The UK Supreme Court dismissed an appeal by Process & Industrial Development (P&ID), affirming that a £43 million award in favour of Nigeria should be paid in British pounds, not naira. A five-member panel, led by Lord Hodge and Lady Simler, ruled that legal costs should match the currency in which they were billed and paid, rejecting P&ID’s claim that Nigeria gained a financial advantage due to naira depreciation.

The case stems from Nigeria’s successful challenge of two arbitral awards worth over $11 billion, which were overturned in 2023 by the Commercial Court for being “procured by fraud” and violating public policy.
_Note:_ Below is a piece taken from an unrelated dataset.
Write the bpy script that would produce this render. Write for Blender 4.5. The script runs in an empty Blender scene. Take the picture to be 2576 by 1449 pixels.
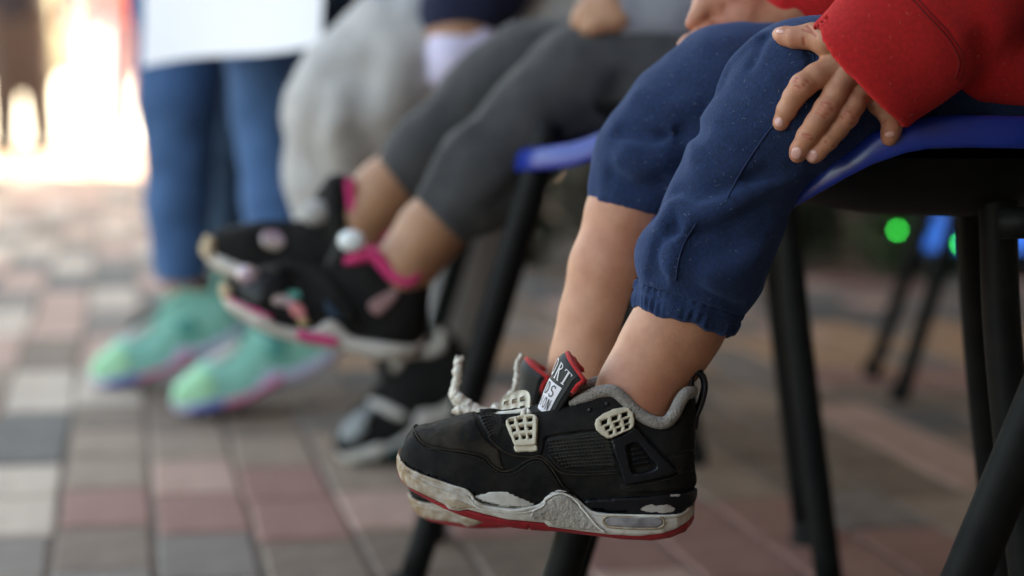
import bpy, bmesh, math, random
import numpy as np
from mathutils import Vector, Matrix, geometry
from mathutils.bvhtree import BVHTree
random.seed(7); np.random.seed(7)
SC = bpy.context.scene; COL = SC.collection
R = math.radians

# ------------------------------------------------------------------ camera
F_PX = 70.0/36.0*2576.0          # focal length in pixels of a 2576 wide picture
CAM_H = 0.508; PITCH = R(6.37)
cam = bpy.data.cameras.new('camera'); camo = bpy.data.objects.new('camera', cam); COL.objects.link(camo)
camo.location = (0, 0, CAM_H); camo.rotation_euler = (R(90)-PITCH, 0, 0)
cam.lens = 70; cam.sensor_width = 36; cam.clip_start = .05; cam.clip_end = 400
cam.dof.use_dof = True; cam.dof.focus_distance = 1.205; cam.dof.aperture_fstop = 3.4; cam.dof.aperture_blades = 9
SC.camera = camo
# ------------------------------------------------------------------ light
SUN_EL, SUN_AZ = R(45), R(45)    # azimuth from +Y (away from the camera), negative = to the left
sdir = Vector((math.sin(SUN_AZ)*math.cos(SUN_EL), math.cos(SUN_AZ)*math.cos(SUN_EL), math.sin(SUN_EL)))
wd = bpy.data.worlds.new('World'); SC.world = wd; wd.use_nodes = True
wn = wd.node_tree.nodes; wl = wd.node_tree.links
sky = wn.new('ShaderNodeTexSky'); sky.sky_type = 'NISHITA'; sky.sun_disc = False
sky.sun_elevation = SUN_EL; sky.sun_rotation = SUN_AZ; sky.air_density = 1.0; sky.dust_density = 3.0; sky.ozone_density = 1.0
bgn = wn['Background']; wl.new(sky.outputs[0], bgn.inputs['Color']); bgn.inputs['Strength'].default_value = 0.12
sl = bpy.data.lights.new('sun', 'SUN'); sl.energy = 4.5; sl.angle = R(.5); sl.color = (1, .95, .87)
so = bpy.data.objects.new('sun', sl); COL.objects.link(so); so.rotation_euler = (-sdir).to_track_quat('-Z', 'Y').to_euler()
SC.view_settings.view_transform = 'Standard'; SC.view_settings.look = 'None'; SC.view_settings.gamma = 1
SC.view_settings.use_curve_mapping = False; SC.view_settings.exposure = 3.2
SC.view_settings.use_white_balance = True; SC.view_settings.white_balance_temperature = 8800; SC.view_settings.white_balance_tint = 4

# ------------------------------------------------------------------ helpers
AX_R = Vector((1, 0, 0)); AX_F = Vector((0, math.cos(PITCH), -math.sin(PITCH))); AX_U = Vector((0, math.sin(PITCH), math.cos(PITCH)))
CAM = Vector((0, 0, CAM_H))
def ray(u, v): return AX_F + AX_R*((u-1288)/F_PX) + AX_U*((724.5-v)/F_PX)
def W(u, v, d): return CAM + ray(u, v)*d              # a point at distance d in front of the camera
def G(u, v):                                          # the point of the ground seen there
    r = ray(u, v); return CAM + r*(-CAM_H/r.z)
def onY(u, v, y):                                     # same, on the vertical plane at world y
    r = ray(u, v); return CAM + r*(y/r.y)

def tag(o, label=None, cat=None, group=None, kind=None):
    if label: o['label'] = label
    if cat: o['category'] = cat
    if group: o['group'] = group
    if kind: o['kind'] = kind
    return o
def empty(name, loc=(0, 0, 0)):
    o = bpy.data.objects.new(name, None); COL.objects.link(o); o.location = loc; o.empty_display_size = .05
    return o
def mk(name, verts, faces, mat=None, parent=None, smooth=True, fm=None):
    me = bpy.data.meshes.new(name); me.from_pydata([tuple(v) for v in verts], [], [tuple(f) for f in faces]); me.update()
    if smooth: me.polygons.foreach_set('use_smooth', [True]*len(me.polygons))
    for m in (mat if isinstance(mat, (list, tuple)) else [mat]):
        if m: me.materials.append(m)
    if fm is not None: me.polygons.foreach_set('material_index', fm)
    o = bpy.data.objects.new(name, me); COL.objects.link(o)
    if parent:
        o.parent = parent
        if parent.type == 'EMPTY' or True: o.matrix_parent_inverse = Matrix.Translation(-world_loc(parent))
    return o
def world_loc(o):
    v = Vector(o.location)
    p = o
    if p.parent:
        return (world_mat(o)).translation
    return v
def world_mat(o):
    m = Matrix.LocRotScale(o.location, o.rotation_euler, o.scale)
    if o.parent: m = world_mat(o.parent) @ o.matrix_parent_inverse @ m
    return m
class MB:                                             # gathers several shapes into one mesh
    def __init__(s): s.v = []; s.f = []
    def add(s, v, f):
        n = len(s.v); s.v += [Vector(p) for p in v]; s.f += [tuple(i+n for i in q) for q in f]; return s
    def box(s, c, size, rot=None, bev=0):
        x, y, z = size[0]/2, size[1]/2, size[2]/2; b = min(bev, x, y, z)
        if b <= 0:
            p = [Vector((i*x, j*y, k*z)) for i in (-1, 1) for j in (-1, 1) for k in (-1, 1)]
            f = [(0,1,3,2),(4,6,7,5),(0,4,5,1),(2,3,7,6),(0,2,6,4),(1,5,7,3)]
        else:
            bm = bmesh.new(); bmesh.ops.create_cube(bm, size=1, matrix=Matrix.Diagonal((size[0], size[1], size[2], 1)))
            bmesh.ops.bevel(bm, geom=bm.edges[:], offset=b, segments=2, affect='EDGES', profile=.6)
            bm.verts.index_update(); p = [v.co.copy() for v in bm.verts]; f = [tuple(v.index for v in q.verts) for q in bm.faces]; bm.free()
        if rot is not None: p = [rot @ q for q in p]
        return s.add([q+Vector(c) for q in p], f)
    def tube(s, pts, rad, n=10, cap=True, flat=1.0, up=None):
        pts = [Vector(p) for p in pts]; m = len(pts)
        if not hasattr(rad, '__len__'): rad = [rad]*m
        ref = None; v = []
        for i, p in enumerate(pts):
            t = (pts[min(i+1, m-1)]-pts[max(i-1, 0)]).normalized()
            if ref is None:
                a = Vector(up) if up is not None else (Vector((0, 0, 1)) if abs(t.z) < .9 else Vector((1, 0, 0)))
                ref = a
            a = (ref - t*ref.dot(t)).normalized(); b = t.cross(a); ref = a
            for k in range(n):
                th = 2*math.pi*k/n; v.append(p+(a*math.cos(th)+b*math.sin(th)*flat)*rad[i])
        f = [(i*n+k, i*n+(k+1) % n, (i+1)*n+(k+1) % n, (i+1)*n+k) for i in range(m-1) for k in range(n)]
        if cap: f += [tuple(range(n))[::-1], tuple((m-1)*n+k for k in range(n))]
        return s.add(v, f)
    def build(s, name, mat, parent=None, smooth=True, fm=None): return mk(name, s.v, s.f, mat, parent, smooth, fm)
def spline(pts, n=8):                                 # Catmull-Rom
    P = [Vector(p) for p in pts]; P = [P[0]*2-P[1]] + P + [P[-1]*2-P[-2]]; out = []
    for i in range(1, len(P)-2):
        for k in range(n):
            t = k/n; a, b, c, d = P[i-1], P[i], P[i+1], P[i+2]
            out.append(.5*((2*b)+(c-a)*t+(2*a-5*b+4*c-d)*t*t+(3*b-a-3*c+d)*t**3))
    out.append(P[-2]); return out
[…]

Nigeria incurred £44.2 million in legal expenses, paid in sterling, between 2019 and 2024. The Court emphasized that costs awards are discretionary, not compensatory, and should reflect the currency of the expenses without leading to complex litigation over funding sources.
In 2010, P&ID signed a gas processing plant deal with Nigeria in Calabar, which failed to materialize.

P&ID claimed Nigeria breached the agreement, securing a $6.6 billion arbitration award in 2017, which grew to $11 billion with interest. Nigeria argued the deal was fraudulent, a claim upheld in 2023 when Justice Robin Knowles nullified the award, citing bribery and illegal access to confidential documents by P&ID. The Supreme Court also ordered P&ID to cover Nigeria’s standard-basis costs for the appeal.